Let us note for a moment and I do this rather to clear the way than because I consider it of any very great importance how it is that the great majority of people come by the religious opinions which they happen to hold. I suppose it is true in thousands of cases that a man or a woman is in this church rather than that merely as the result of inheritance and childhood training. People inherit their religious ideas. They are taught certain things in their childhood, they have accepted them perhaps without any sort of question; and so they are where they happen to be to-day. If you stop and think of it for just a moment, you will see that this may be all right as a starting-point, but is not quite an adequate reason why we should hold permanently, and throughout our lives, a particular set of ideas. If all of us were to accept opinions in this sort of fashion, and never put them behind us or make any change, where would the growth of the world be? How would it be possible for one generation to make a little advance on that which preceded it, so that we could speak of the progress of mankind? Then, when persons do make up their minds to change, to leave one church and go to another, it is not an uncommon thing for them simply to select a particular place of worship or a special organization for no better reason than that they happen to like it, to be attracted to it for some superficial cause. How many people who do leave one church for another do it as the result of any earnest study, or real endeavor to find the truth? And yet, if you will give the matter a moment's serious consideration, you will see that we have no sort of right to choose one theory rather than another, one set of ideas rather than another, because we happen to like one thing, and not something else. Liking or disliking, a superficial preference or aversion, is an impertinence when dealing with these great, high, and deep questions of God and the soul, of the true or the false.

Then I have known a great many people in my life who went to a particular church for no better reason than mere convenience. It was easily accessible, it was just around the corner, they did not have to make any long journey, and did not have to put themselves out any to get up a little earlier on Sunday morning, which they would otherwise need to do. A mere matter of convenience! And this is so many times allowed to settle some great question of right or wrong. Then you will find those who select a particular church or a particular church organization, become identified with it, merely because on a casual visit to the place they were taken with the minister, happened to like his appearance, his method of speaking, the way he presented his ideas. Or perhaps they were attracted by the music.
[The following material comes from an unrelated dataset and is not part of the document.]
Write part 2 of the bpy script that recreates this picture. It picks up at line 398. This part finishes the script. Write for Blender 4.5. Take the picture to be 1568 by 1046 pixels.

There are persons who decide these great questions of God and truth and the soul for no more important a reason than the organization and the capacity of the church choir.

It is not an uncommon thing for people to attend some particular church because it promises to be socially advantageous to them. It is fashionable in a particular town. I have a friend, I still call him friend, a Boston lawyer, who told me in conversation about this subject one day that he deliberately went to the largest church he could find, and that, if in the particular city in which he was residing the Roman Catholic Church was in the majority, he should attend that. There are thousands of persons who wish to be in the swim, and who are diverted this way or that by what seems to them socially profitable. Think of it, claiming to be followers of the Nazarene, who was outcast, spit upon, treated with contempt, on whom the scribes and Pharisees of his day looked down with bitterness and scorn, and who led the world for the sake of his love for God out into a larger truth, who made himself of no reputation, claim to be followers of him, and let a matter of fashion decide whether they will go this way or walk in some other path I Think of the irony of a situation like that!

Then, again, there are those who attach themselves to some one church rather than to another because, after looking over the ground, they made up their minds that it would be to their business advantage. They will become associated with a set of people who can help them on in the world. It is all very well, if there be no higher consideration, for a person to be governed in his action by motives like these; but is it quite right to decide a question of truth or falsehood, of God or duty, of the consecration of the human soul, of the service of one's fellow- men, on the basis of supposed financial advantage? There is hardly a year goes by that persons do not come to me, considering the question as to whether they will attend my church. I can see in a few minutes' conversation with them that they have some purpose to gain. They wish to be helped on in the prosecution of some scheme for their own advancement. If they succeed, they are devout Unitarians and loyal followers of mine. If not, within a few weeks I hear of them as devoted attendants somewhere else, where they have been able to make their personal plans a success.

These are some of the reasons there are worthier ones than these which influence the crowd. There are, I say, worthier ones. Let me hint one or two. I do not think it is any sacrilege, or betrayal of confidence, for me to speak a name. The late Frances E. Willard, one of the ablest, truest, most devoted women I have ever known, frankly confessed to me in personal conversation that she was more in sympathy with my religious ideas than of those of the Church with which she was connected, but her love, her tender love and reverence for her mother and the memory of her mother's religion were such that she could not find it in her heart to break away. She loved the services her mother loved, she loved the hymns her mother sung, she loved the associations connected with her mother's life. All sweet, beautiful, noble; but, if nobody from the beginning of the world had ever advanced beyond mothers' ideas where should we be to-day? Is it not, after all, the truest reverence for mother, in the spirit of consecration she showed to follow the truth as you see it to-day, as she followed it as she saw it yesterday?